Дворец в истории русской культуры (Никифорова) - страница 114

Золотисто-желтый цвет янтаря – цвет меда, соков, плодов – рождает у зрителя вкусовые ассоциации и вполне может напомнить детскую английскую песенку о короле Пипине («из торта стены заказал, а крыша – леденец»), или французскую сказку о королевиче Леденце, или пряничные домики немецких сказок. Сходство янтаря со сладкими и сладостными напитками издавна закреплено в названии его расцветок. Плиний писал о янтаре цвета меда или фалернского вина как о наиболее ценных сортах (Плиний «Естественная история», XXXVII), о молочно-белом янтаре, о янтаре цвета пива и меда писал Бируни. Янтарь не только ассоциативно, но и вполне реально мог обогатить вкусовые ощущения, это его свойство лежало в основе популярности янтарных мундштуков, считалось, что они придавали табаку неповторимый вкус и аромат. «Гирей сидел, потупя взор; Янтарь в устах его дымился» («Бахчисарайский фонтан», А.С. Пушкин).

Родство янтаря с ароматными смолами и способность услаждать обоняние закреплено в целом ряде названий камня – во французском ambre jaune, итальянском ambro, испанском ambar. Бируни в трактате о «Драгоценных камнях» сообщал, что состоятельные китайцы во время праздничных церемоний бросали в огонь кусочки янтаря винно-красного цвета и комната наполнялась благоуханием [613] . Этот обычай сродни поступку Клеопатры, растворившей жемчужину в бокале вина, – янтарь ценился выше раба, «живого и полного сил» (Плиний, XXXVI). Как заметили исследователи, в XVIII веке ароматом обладают очень немногие «вещи»: в стихах Державина пахнет роза и жасмин, у Пушкина к этому добавляется резеда, «другие запахи появляются позже» [614] . Тем примечательнее благоухание янтаря в одной из «восточных» басен: «Не янтарь ли ты, говорил я глыбе земли, которую я поднял я у источника? Ты прельщаешь меня своим благоуханием?». Как оказалось, благоухающая глыба лежала рядом с цветущей розой [615] .

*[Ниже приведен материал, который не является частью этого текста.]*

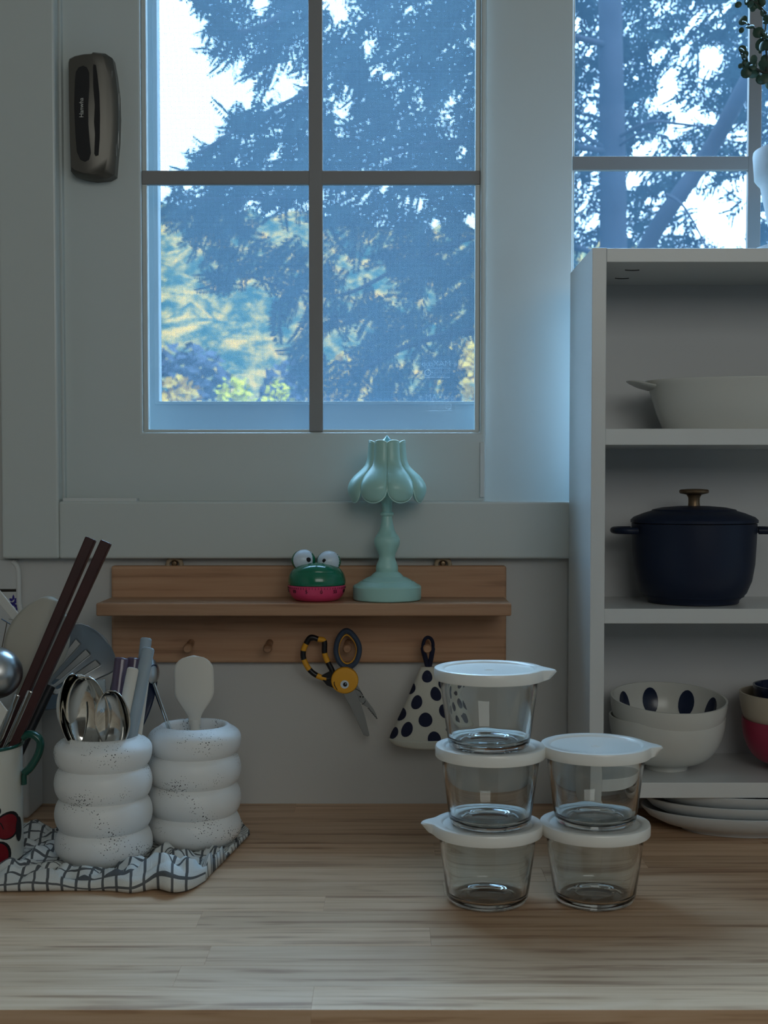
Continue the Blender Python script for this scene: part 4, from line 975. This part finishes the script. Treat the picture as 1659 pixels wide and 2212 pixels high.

Янтарь – камень теплый, «прикосновение к нему приятно, и, несомненно, это явилось одной из главных причин того, что он так нравится» [616] . Потому, кстати, так распространены янтарные четки.

Забегая вперед, хотелось бы заметить, что в поэтическом языке рубежа XIX–XX веков произойдет своеобразный янтарный ренессанс ― из эпитета «янтарный» будут извлечены максимальные возможности. Это не только «янтарно-желтая дичь» рядом с фламандским вином (Г. Иванов), но и «янтарная кашица» дождя (М. Кузмин), «янтарно-золотая меланхоличная луна» (Г. Иванов), «янтаревый паркет» (С. Спасский), «янтарная сухость» на губах (О. Мандельштам) и, конечно же электрические фонари. «Я никогда не понимал острей // Стеклянный блеск янтарных фонарей». (С. Спасский). Не исключено, что всплеску интереса к образным возможностям янтаря способствовала его прямая связь с электричеством. Слово «электрический» (electricus) (а отсюда electritas «электричество») было образовано английским физиком Гильбертом в 1600 г. на базе лат. electrum «янтарь». Янтарь не случайно дал название электричеству. Ведь электрическая энергия впервые предстала перед человеком как крошечный заряд, возникающий в янтаре, когда его трут о суконку. Возможно, электрический век заставил поэтов серебряного века обратить внимание на «камень кухарок и кормилиц». Поэты рубежа XIX–XX веков извлекли из «янтаря» невероятное метафорическое богатство, в значительной степени обеспеченое «чувственной» природой камня, способного одновременно заставить работать у зрителя и слушателя вкус, зрение, обоняние, осязание.